HS2: How landowners and farmers should plan in face of uncertainty

Farmers left in limbo while the government reconsiders the route of the controversial HS2 high-speed railway project have been urged to prioritise determining the future of their businesses.

HS2 was originally meant to connect London with Birmingham, Manchester and Leeds.

However, transport secretary Grant Shapps announced in November that most of the proposed eastern section of the route would no longer run to Leeds as planned, stopping instead at East Midlands Parkway.

See also: Compulsory purchase of farmland: Compensation explained

The news left landowners and tenant farmers along the route mired in uncertainty, as the area remains in a safeguarding scheme, meaning it may at any point become subject to a compulsory purchase order (CPO).

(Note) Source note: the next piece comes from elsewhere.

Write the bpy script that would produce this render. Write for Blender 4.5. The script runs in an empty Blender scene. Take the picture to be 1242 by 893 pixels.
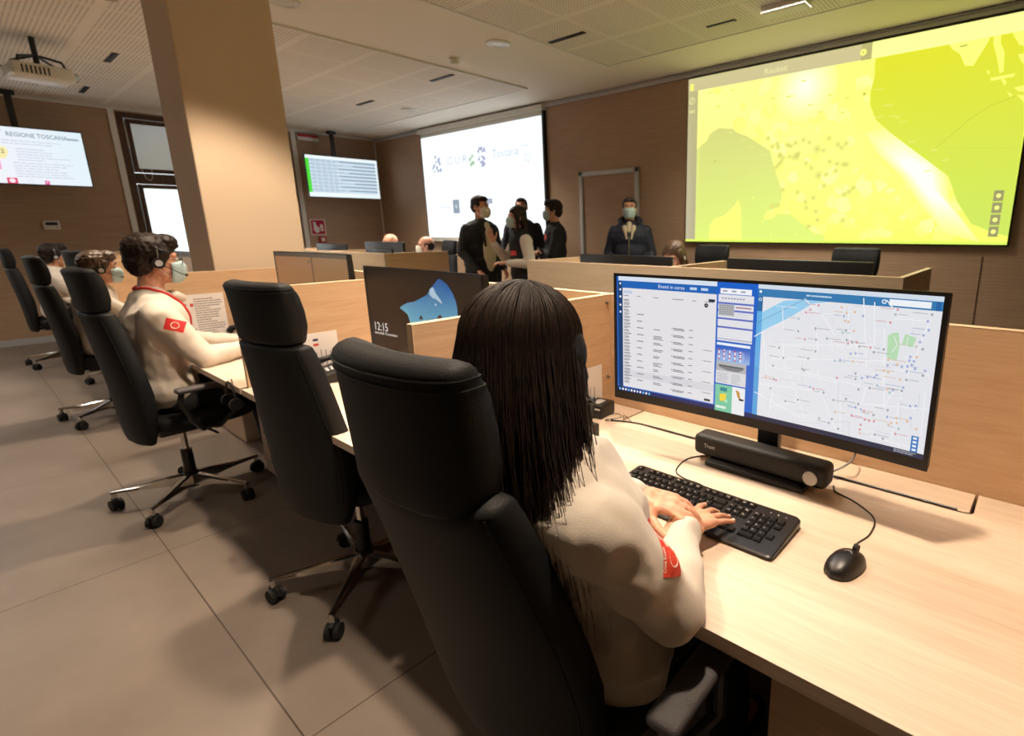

A CPO is a legal function in the UK that allows certain bodies which need to obtain land or property to do so without the owner’s consent.

Compensation for this has long been criticised for being both too low in value and taking an inordinate time to be paid.

HS2 – where are we now?

Rebecca Collins, technical and policy adviser at the Central Association of Agricultural Valuers, said there has been no further official announcement on the eastern leg.

“It is still being reviewed, which makes it difficult because farmers are reluctant to sell and move on if they don’t know where the route will be going,” she said.

“They have to continue living under the shadow of the works, with uncertainty around the final design and timescales.

“The Department for Transport has indicated that a further announcement will be made as soon as the work to consider all options has been concluded, but there is currently no timescale on this.”

The Bill for the western leg – Crewe to Manchester – was deposited in parliament in January and is awaiting its second reading.

“Farmers on that route should be proactively engaging with HS2 and preparing for petitioning, which is expected to start this autumn. Speak to a trusted adviser and don’t miss the window of opportunity,” said Ms Collins.

Phase one (London to West Midlands) is still carrying on and farmers along that route should anticipate more people coming onto their land to complete environmental surveys, she said.

Start reviewing business now

Anyone based on the proposed HS2 route should not delay reviewing their businesses and making any necessary decisions and changes because of this uncertainty, said Ms Collins.

“There are so many other known changes coming that farmers need to adapt to – such as the loss of BPS, and increasing environmental and climate change targets and regulations – so they need to start reviewing now to have enough lead time to make decisions,” she said.

“Make sure you have a trusted adviser on board who will take a holistic review of the business – tax, practical implications and all.

“It’s good to have a CPO and utilities specialist, but it might be best to combine them with someone who knows the farm well.”

NFU meets transport minister on HS2 concerns

NFU president Minette Batters and senior rural surveyor Louise Staples met recently with transport minister Andrew Stephenson to represent farmers affected by the HS2 route.

They discussed delays in compensation, the heavy-handed use of general vesting declarations to permanently acquire land, and incidents where works have led to drainage problems and flooding.

The union pushed for habitat mitigation management agreements, with payment rates, to be sent to affected farmers to allow proper consideration of whether they want to keep ownership of land.

It also highlighted the effects of the project on farmers’ mental health, particularly where the upheaval has been combined with poor communication from HS2 Ltd.

Speaking afterwards, Ms Staples said delays in tackling the more difficult elements of the project were causing members significant cashflow problems.

She added: “The meeting was an opportunity to set out to the minister the experiences of many farmers on the route, who have had to endure years of mounting financial pressures and uncertainties that have caused huge stress and anxiety.

“HS2 is still failing to provide relevant information and to compensate farmers on time, or to address claims adequately.

“We recognise the importance of the nation’s transport infrastructure, but it is essential that farm businesses are left in a strong, viable condition where land can still be farmed productively.”

A follow-up meeting with the minister is expected.

Other demands on land

  • Housing The government’s housing delivery target is 300,000 homes a year, but it has yet to reach that number, and in 2021 delivered just 216,000 homes.
  • Transport Alongside HS2 – the largest infrastructure project in Europe – upgrades to existing routes are planned, such as the electrification of the line from Huddersfield to Leeds, York, Bradford and Wakefield.

The government’s £27bn Road Investment Strategy includes: dualling the A66 Trans-Pennine road; upgrading the A46 Newark bypass to address congestion; and building the Lower Thames Crossing.

  • Energy Electricity demands are growing (such as from electric vehicles and heat pumps), resulting in more applications for new power stations and to expand existing sites, and large-scale solar projects including 1,400 acres near Chelmsford.
  • Water Water companies are set to invest £7.1bn in environmental improvements in England by 2025, including £3.1bn on storm overflow improvements.
  • Telecoms New levelling-up targets include gigabit-capable broadband and 4G coverage for 99% of premises by 2030.
  • Climate change measures Existing infrastructure vulnerable to climate change risks need to be upgraded, as well as the introduction of new infrastructure projects designed to address climate change such as increased areas for flood mitigation.